Abrams also posted a video to social media in which she further explained her decision. She vowed to do everything in her power to ensure that Georgia elected a Democrat to the Senate. Abrams said that Georgians needed a representative that cared about health care and keeping families together.

“I am grateful for all the encouragement I received to run for U.S. Senate, and I’m committed to doing everything I can to help elect a Democrat to that seat next year. #gapol,” she captioned her tweet.



Abrams decision not to run for the Senate was interpreted as a blow by some as many believed she was the best possibility to turn the red state blue. Senate Minority Leader Chuck Schumer was encouraging her to run. The GOP was happy that she opted not to.

National Republican Senatorial Committee communications director Jesse Hunt declared that Abrams “handed Chuck Schumer his most embarrassing recruiting fail of the cycle, leaving Georgia Democrats stuck with an assortment of second-tier candidates.”
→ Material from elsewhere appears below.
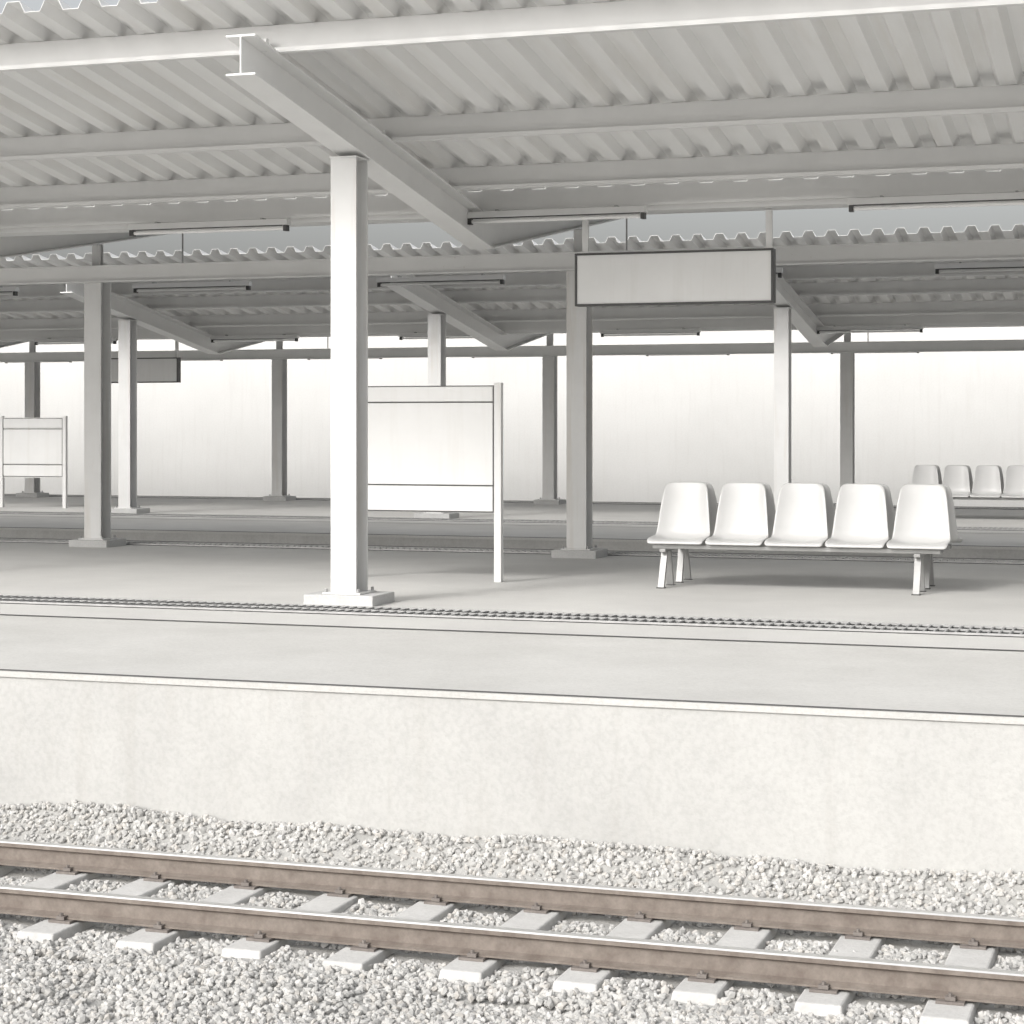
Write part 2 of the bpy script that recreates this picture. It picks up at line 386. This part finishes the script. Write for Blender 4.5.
# ---------------------------------------------------------------- back-to-back seats
def seat_row(xc0,pitch,n,y0,zp,sc=1.0):
    root=empty('platform_seats')
    prof=[(.00,.405,.250,.00),(.012,.43,.262,.0),(.06,.440,.266,.006),(.18,.430,.266,.016),(.28,.422,.262,.022),(.345,.43,.257,.022),(.385,.475,.252,.02),(.407,.56,.243,.02),(.43,.68,.231,.02),(.455,.80,.217,.018),(.475,.89,.205,.012),(.487,.94,.188,.004),(.492,.955,.145,.0)]
    nu=11; DT=1.04
    me=bpy.data.meshes.new('seat_shell');V=[];F=[]
    for i,(d,h,w,cu) in enumerate(prof):
        a=prof[max(i-1,0)];b=prof[min(i+1,len(prof)-1)]
        t=Vector((b[0]-a[0],b[1]-a[1])).normalized(); nn=Vector((-t.y,t.x))
        for k in range(nu):
            u=-1+2*k/(nu-1)
            off=cu*2.2*abs(u)**3
            V.append((w*u*sc,(d+nn.x*off)*sc,(h+nn.y*off)*sc))
    for i in range(len(prof)-1):
        for k in range(nu-1): F.append((i*nu+k,i*nu+k+1,(i+1)*nu+k+1,(i+1)*nu+k))
    me.from_pydata(V,[],F);me.materials.append(M['seat']);me.polygons.foreach_set('use_smooth',[True]*len(F))
    for j in range(n):
        for rot in (0,1):
            o=bpy.data.objects.new('seat_shell',me);COL.objects.link(o);o.parent=root
            o.location=(xc0+j*pitch+(.03 if rot else 0),y0+(DT*sc if rot else 0),zp)
            o.rotation_euler=(0,0,math.pi*rot)
            s=o.modifiers.new('s','SOLIDIFY');s.thickness=.020;s.offset=-1
            ss=o.modifiers.new('ss','SUBSURF');ss.levels=1;ss.render_levels=2
    f=MB(); xa=xc0-.12; xb=xc0+(n-1)*pitch+.00
    for yy in (.10,.30,.74,.94): f.box(xa-.10,xb+.20,y0+(yy-.02)*sc,y0+(yy+.02)*sc,zp+.355*sc,zp+.392*sc,'frame')
    for j in range(n):
        x=xc0+j*pitch
        for dx in (-.12,.12):
            f.box(x+dx-.015,x+dx+.015,y0+.06*sc,y0+.32*sc,zp+.3925*sc,zp+.405*sc,'frame')
            f.box(x+dx-.015,x+dx+.015,y0+.72*sc,y0+.98*sc,zp+.3925*sc,zp+.405*sc,'frame')
    for px in (xa,xb):
        lw=.030
        f.box(px-lw+.002,px+lw-.002,y0+.05*sc,y0+.99*sc,zp+.325*sc,zp+.3545*sc,'frame')
        for (yt,yb) in ((.14,.00),(.26,.36),(.78,.68),(.90,1.04)):
            A=[(px-lw,y0+(yb-.018)*sc,zp+.008),(px+lw,y0+(yb-.018)*sc,zp+.008),(px+lw,y0+(yb+.018)*sc,zp+.008),(px-lw,y0+(yb+.018)*sc,zp+.008)]
            B=[(px-lw,y0+(yt-.018)*sc,zp+.3245*sc),(px+lw,y0+(yt-.018)*sc,zp+.3245*sc),(px+lw,y0+(yt+.018)*sc,zp+.3245*sc),(px-lw,y0+(yt+.018)*sc,zp+.3245*sc)]
            f.prism(A,B,'frame')
            f.box(px-.040,px+.040,y0+(yb-.03)*sc,y0+(yb+.03)*sc,zp,zp+.0075,'signframe')
    f.obj('seat_frame',root,bevel=.003)
seat_row(-4.43,.5425,5,17.66,-1.5)
seat_row(-4.15,.50,6,33.2,-1.58,.93)

# ---------------------------------------------------------------- world, sun, camera
w=bpy.data.worlds.new('World');scn.world=w;w.use_nodes=True;nt=w.node_tree
bg=nt.nodes['Background'];sky=nt.nodes.new('ShaderNodeTexSky');sky.sky_type='NISHITA';sky.sun_disc=False
EL,AZ=math.radians(34),math.radians(205)
sky.sun_elevation=EL;sky.sun_rotation=AZ;sky.air_density=1.2;sky.dust_density=6.0;sky.ozone_density=1.0
hs=nt.nodes.new('ShaderNodeHueSaturation');hs.inputs['Saturation'].default_value=.18;hs.inputs['Value'].default_value=1.4
nt.links.new(sky.outputs[0],hs.inputs['Color']);nt.links.new(hs.outputs[0],bg.inputs['Color'])
bg.inputs['Strength'].default_value=.15
sd=bpy.data.lights.new('sun','SUN');sd.energy=1.0;sd.angle=math.radians(10);sd.color=(1,.98,.95)
so=bpy.data.objects.new('sun',sd);COL.objects.link(so)
dirv=Vector((math.sin(AZ)*math.cos(EL),math.cos(AZ)*math.cos(EL),math.sin(EL)))
so.rotation_euler=dirv.to_track_quat('Z','Y').to_euler()
cd=bpy.data.cameras.new('camera');co=bpy.data.objects.new('camera',cd);COL.objects.link(co)
cd.sensor_width=36;cd.lens=36*2002.6/1024;cd.shift_y=-(512-423)/1024;cd.clip_end=3000
co.rotation_euler=(math.pi/2,0,math.atan2(678,2002.6))
scn.camera=co
scn.view_settings.view_transform='Standard';scn.view_settings.look='None';scn.view_settings.exposure=0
The elevation of Abrams’ national profile since she lost to to Kemp by more than 50,000 votes has included her becoming the first Black woman to deliver the response to the State of the Union address in February. There has also been speculation that Abrams would run for president in 2020 in the crowded Democratic field. She demurred on the possibility to the  Atlanta Journal-Constitution .

“This conversation was about the Senate,” she told the newspaper. “I have not decided what I’m going to do about other races, but Georgia will always be at the center of my plans.”